I have been asked if they're all mine, if I know what causes this (my husband's response is a wolfish grin and a hearty "Yes. And we like it."), if they're all from my body, are you done? I must be charitbale in my response because these people just don't understand. But anything I come up with seems so unsatisfactory. I want to soften their hearts to the beauty of new souls, new, fresh thoughts and outlooks. So I try to smile through the punishment of public shopping. So I make sure the children are dressed neatly and that they are polite. Because I am an ambassodor of the Culture of Life. And so are they.

Angry Baby, You're the One (to the tune of Rubber Ducky)

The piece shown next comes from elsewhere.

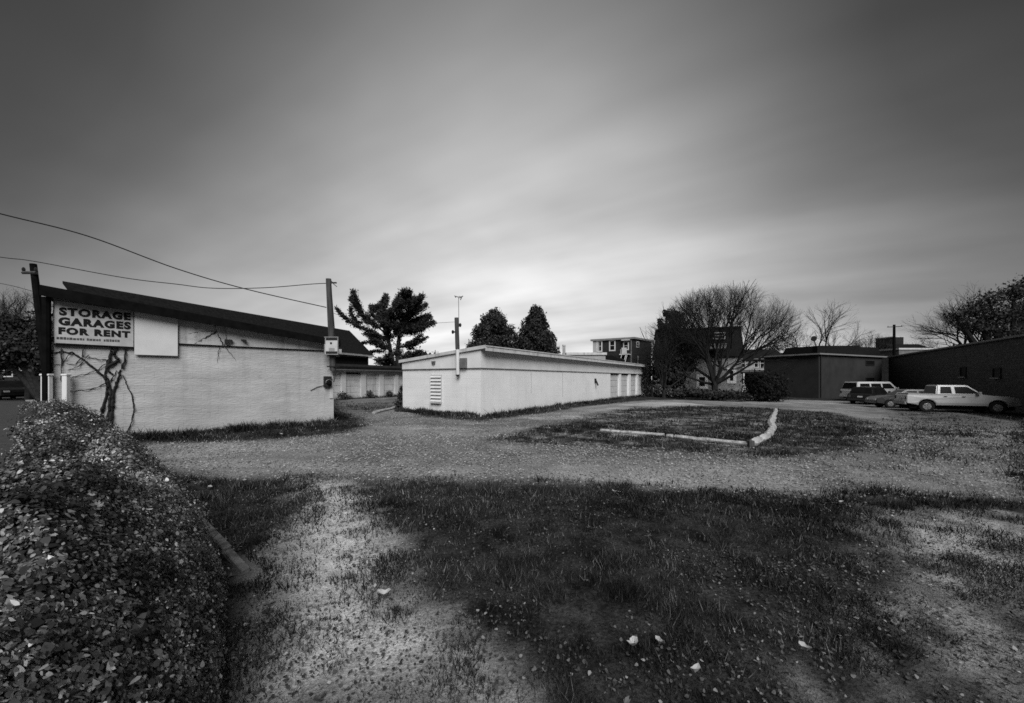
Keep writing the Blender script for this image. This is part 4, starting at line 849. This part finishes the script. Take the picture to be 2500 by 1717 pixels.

Mark is turning into a baby who knows his own mind. He knows what he wants and communicates very effectively to get it. He is so cheerful most of the time, but if he wants something and you're denying him, then his temper kicks in. I have never seen such a little baby become so furious. He scrunches up his little face, and throws his body back. He screams and shakes his head. It is truly impressive, and it works. Who is going to ignore that? And this at 8 months. Look out world... By the way, weighs in at 18.45lbs.

Thursday, May 7, 2009

Small Successes

FaithButton
1. Cleaned out my kitchen cupboards (well most of them). 
2. For each appointment this week we have been on time if not early, despite having multiple appointments back to back 30 minutes travel apart. And I kept my cool. 
3. I have purchased a good part of my bedding plants (early for us - it’s still pretty cool in Canada).

Monday, May 4, 2009

Surprises

We have been surprised.  Never before have I ovulated while exclusively breast-feeding.  Apparently I did and more obviously I missed it.  Truly, I wasn't paying that much attention, because I've never had to.  God has blessed this lack of observation with more than I deserve.  I am pregnant(who didn't see that coming?) and have no idea when the babe is due.  The doc suspects I'm 5 months along, but we won't know until my ultrasound on the 15th.  What has this meant?  I was so sick and couldn't figure out why no one else was getting the flu I had.  It means I continued to be more active than I would have if I'd known I was pregnant and feeling sorry for myself.  It means my pregnancy is about half done and I didn't even know.  It's very cool.  God knows what we need.
It does come with anxieties though, and I know God will look after them, but I keep wrestling them from his hands.  Poor Matthew and Mark will have shortened infanthoods.  I'll have 3 under 3.  All survivable, but still...  It's just my lack of control and my desire for it.
The children are so very happy and excited, and truly, so am I.  Each baby leaves one wondering it this is the last one and there's such a sadness in that, a mourning for a state of life that is passing.  But God in his mercy has given us another baby.  Justin glows.  He loves his babies so much.

Friday, May 1, 2009

Where my be

Today found us on the hunt for a suit for First Holy Communion.  It is always an adventure to load up everyone and take them someplace very public.  I always feel like I'm on trial for larger families everywhere.  But that's another post.
We successfully found a great outfit for Patrick.  But poor Matthew.  Everytime he took a shine to something for him we told him no.  The bathing suit that was a size 14 boys, the pink tankini, the pink sunglasses, the fluffy stuffed rabbit, the pink sandals(for Becca): all no.  Then at dinner, due to his recent meal strike, we didn't order him his own meal.  So he's shouting at the waitress, "Me too.  Where my be?" and then at dessert, the same thing.  Sharing wasn't going to cut it.  So onto the last store of the day, a mega store, and once again, "No honey, I don't need to buy you shoes.  You don't need water shoes (because you're not doing swimming lessons with the big kids - not out loud)."  And I just couldn't bear to tell him one more time that he just wasn't getting anything today.  That he has everyone else's hand me downs, that he didn't need anything.  "Yes, my love the sandals that light up are just what you need.  Yes, you can wear them home."  And VERY happily he did.